§ Dataset records:
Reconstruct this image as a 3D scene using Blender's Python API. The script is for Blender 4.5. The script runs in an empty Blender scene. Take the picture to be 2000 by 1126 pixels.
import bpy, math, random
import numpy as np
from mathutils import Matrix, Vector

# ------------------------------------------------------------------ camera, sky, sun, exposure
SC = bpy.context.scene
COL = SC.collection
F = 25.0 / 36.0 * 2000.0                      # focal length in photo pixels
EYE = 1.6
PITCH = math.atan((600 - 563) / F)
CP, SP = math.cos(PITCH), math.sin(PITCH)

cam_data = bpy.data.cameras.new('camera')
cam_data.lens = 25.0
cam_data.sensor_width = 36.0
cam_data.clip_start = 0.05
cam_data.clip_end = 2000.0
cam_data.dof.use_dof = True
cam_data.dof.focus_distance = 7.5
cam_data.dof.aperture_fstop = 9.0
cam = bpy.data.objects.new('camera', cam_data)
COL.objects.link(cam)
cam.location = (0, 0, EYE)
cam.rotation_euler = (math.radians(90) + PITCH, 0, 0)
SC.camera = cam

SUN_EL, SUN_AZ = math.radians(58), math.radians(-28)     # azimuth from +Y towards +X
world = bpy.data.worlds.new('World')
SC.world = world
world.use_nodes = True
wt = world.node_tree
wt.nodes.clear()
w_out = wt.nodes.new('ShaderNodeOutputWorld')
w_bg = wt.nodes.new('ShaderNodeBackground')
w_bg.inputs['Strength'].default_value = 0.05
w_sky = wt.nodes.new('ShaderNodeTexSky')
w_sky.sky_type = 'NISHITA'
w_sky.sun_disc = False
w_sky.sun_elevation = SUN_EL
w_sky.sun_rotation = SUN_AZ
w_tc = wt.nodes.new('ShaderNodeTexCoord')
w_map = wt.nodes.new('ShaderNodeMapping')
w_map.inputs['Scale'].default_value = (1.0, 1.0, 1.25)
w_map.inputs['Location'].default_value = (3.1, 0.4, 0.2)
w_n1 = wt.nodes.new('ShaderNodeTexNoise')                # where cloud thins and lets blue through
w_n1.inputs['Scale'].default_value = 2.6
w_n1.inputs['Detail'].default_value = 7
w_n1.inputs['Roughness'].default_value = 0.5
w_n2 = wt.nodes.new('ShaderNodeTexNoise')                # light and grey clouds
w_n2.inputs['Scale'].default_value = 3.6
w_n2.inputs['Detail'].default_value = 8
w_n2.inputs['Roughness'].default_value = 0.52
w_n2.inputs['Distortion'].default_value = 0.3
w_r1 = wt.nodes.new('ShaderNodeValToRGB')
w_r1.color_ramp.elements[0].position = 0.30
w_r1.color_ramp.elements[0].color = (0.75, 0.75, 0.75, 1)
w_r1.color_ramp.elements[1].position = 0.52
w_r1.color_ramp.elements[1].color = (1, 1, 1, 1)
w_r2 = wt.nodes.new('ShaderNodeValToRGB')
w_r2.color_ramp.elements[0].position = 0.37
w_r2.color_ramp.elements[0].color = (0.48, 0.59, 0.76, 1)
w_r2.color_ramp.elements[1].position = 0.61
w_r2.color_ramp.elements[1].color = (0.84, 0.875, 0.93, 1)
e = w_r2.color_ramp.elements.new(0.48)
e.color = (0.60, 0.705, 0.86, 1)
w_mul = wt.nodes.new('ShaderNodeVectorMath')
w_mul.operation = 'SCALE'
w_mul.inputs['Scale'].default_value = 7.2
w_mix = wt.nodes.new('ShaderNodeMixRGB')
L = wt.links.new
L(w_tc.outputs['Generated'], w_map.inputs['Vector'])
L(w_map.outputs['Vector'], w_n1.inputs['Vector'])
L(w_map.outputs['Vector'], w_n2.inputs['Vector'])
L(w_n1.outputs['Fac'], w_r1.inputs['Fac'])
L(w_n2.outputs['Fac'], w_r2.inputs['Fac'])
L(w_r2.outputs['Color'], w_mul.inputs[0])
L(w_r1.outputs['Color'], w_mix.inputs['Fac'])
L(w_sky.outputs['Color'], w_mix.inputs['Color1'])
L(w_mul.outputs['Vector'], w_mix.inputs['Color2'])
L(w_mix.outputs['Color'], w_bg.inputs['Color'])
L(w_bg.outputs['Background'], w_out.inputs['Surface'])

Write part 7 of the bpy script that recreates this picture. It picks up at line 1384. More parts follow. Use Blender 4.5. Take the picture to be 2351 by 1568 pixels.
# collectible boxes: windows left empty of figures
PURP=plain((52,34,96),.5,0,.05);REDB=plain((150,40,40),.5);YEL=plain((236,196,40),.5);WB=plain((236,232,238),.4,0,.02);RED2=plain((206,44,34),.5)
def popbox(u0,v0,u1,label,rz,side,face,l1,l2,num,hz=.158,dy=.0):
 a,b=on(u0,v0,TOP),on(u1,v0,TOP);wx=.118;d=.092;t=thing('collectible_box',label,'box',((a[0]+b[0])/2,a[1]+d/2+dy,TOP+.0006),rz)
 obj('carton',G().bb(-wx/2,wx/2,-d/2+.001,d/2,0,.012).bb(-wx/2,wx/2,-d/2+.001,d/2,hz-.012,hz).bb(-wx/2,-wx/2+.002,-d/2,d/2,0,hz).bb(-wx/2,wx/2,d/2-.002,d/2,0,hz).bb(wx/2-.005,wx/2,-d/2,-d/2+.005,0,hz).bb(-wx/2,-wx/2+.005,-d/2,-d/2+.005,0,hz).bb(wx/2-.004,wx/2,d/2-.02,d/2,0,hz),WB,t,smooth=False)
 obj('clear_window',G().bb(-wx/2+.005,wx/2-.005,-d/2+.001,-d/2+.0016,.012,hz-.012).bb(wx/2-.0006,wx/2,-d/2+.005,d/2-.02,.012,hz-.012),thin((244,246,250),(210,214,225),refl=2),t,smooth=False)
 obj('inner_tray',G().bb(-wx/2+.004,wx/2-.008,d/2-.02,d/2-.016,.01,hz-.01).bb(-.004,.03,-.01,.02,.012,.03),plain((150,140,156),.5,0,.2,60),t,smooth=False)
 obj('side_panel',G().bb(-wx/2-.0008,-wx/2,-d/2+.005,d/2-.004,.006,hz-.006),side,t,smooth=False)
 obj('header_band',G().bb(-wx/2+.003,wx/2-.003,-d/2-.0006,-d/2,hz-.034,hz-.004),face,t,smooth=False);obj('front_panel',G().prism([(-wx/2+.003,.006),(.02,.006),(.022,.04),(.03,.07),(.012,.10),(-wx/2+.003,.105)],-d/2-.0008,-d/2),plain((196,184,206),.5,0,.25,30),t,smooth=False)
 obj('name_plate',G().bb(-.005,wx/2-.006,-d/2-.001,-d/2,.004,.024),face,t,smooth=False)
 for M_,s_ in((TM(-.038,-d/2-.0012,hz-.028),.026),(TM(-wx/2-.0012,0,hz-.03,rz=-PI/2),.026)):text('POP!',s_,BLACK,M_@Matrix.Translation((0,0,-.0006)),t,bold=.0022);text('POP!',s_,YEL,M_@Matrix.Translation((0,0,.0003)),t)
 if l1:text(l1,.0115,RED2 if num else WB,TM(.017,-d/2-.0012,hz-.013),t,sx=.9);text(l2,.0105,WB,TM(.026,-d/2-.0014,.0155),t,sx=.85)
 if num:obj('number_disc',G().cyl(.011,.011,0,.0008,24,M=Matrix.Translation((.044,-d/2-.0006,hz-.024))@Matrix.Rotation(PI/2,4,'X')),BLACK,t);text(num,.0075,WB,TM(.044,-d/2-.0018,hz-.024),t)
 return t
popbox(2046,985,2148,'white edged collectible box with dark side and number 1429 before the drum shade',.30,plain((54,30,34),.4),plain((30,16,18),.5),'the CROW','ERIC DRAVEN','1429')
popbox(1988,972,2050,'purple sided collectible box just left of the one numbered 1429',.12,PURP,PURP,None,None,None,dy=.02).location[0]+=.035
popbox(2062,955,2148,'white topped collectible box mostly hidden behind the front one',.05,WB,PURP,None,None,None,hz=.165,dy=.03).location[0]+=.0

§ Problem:
Above are the entries; repeat their lines exactly, from the first through the one that contains "from mathutils import Matrix, Vector".

§ Finished answer:
Reconstruct this image as a 3D scene using Blender's Python API. The script is for Blender 4.5. The script runs in an empty Blender scene. Take the picture to be 2000 by 1126 pixels.
import bpy, math, random
import numpy as np
from mathutils import Matrix, Vector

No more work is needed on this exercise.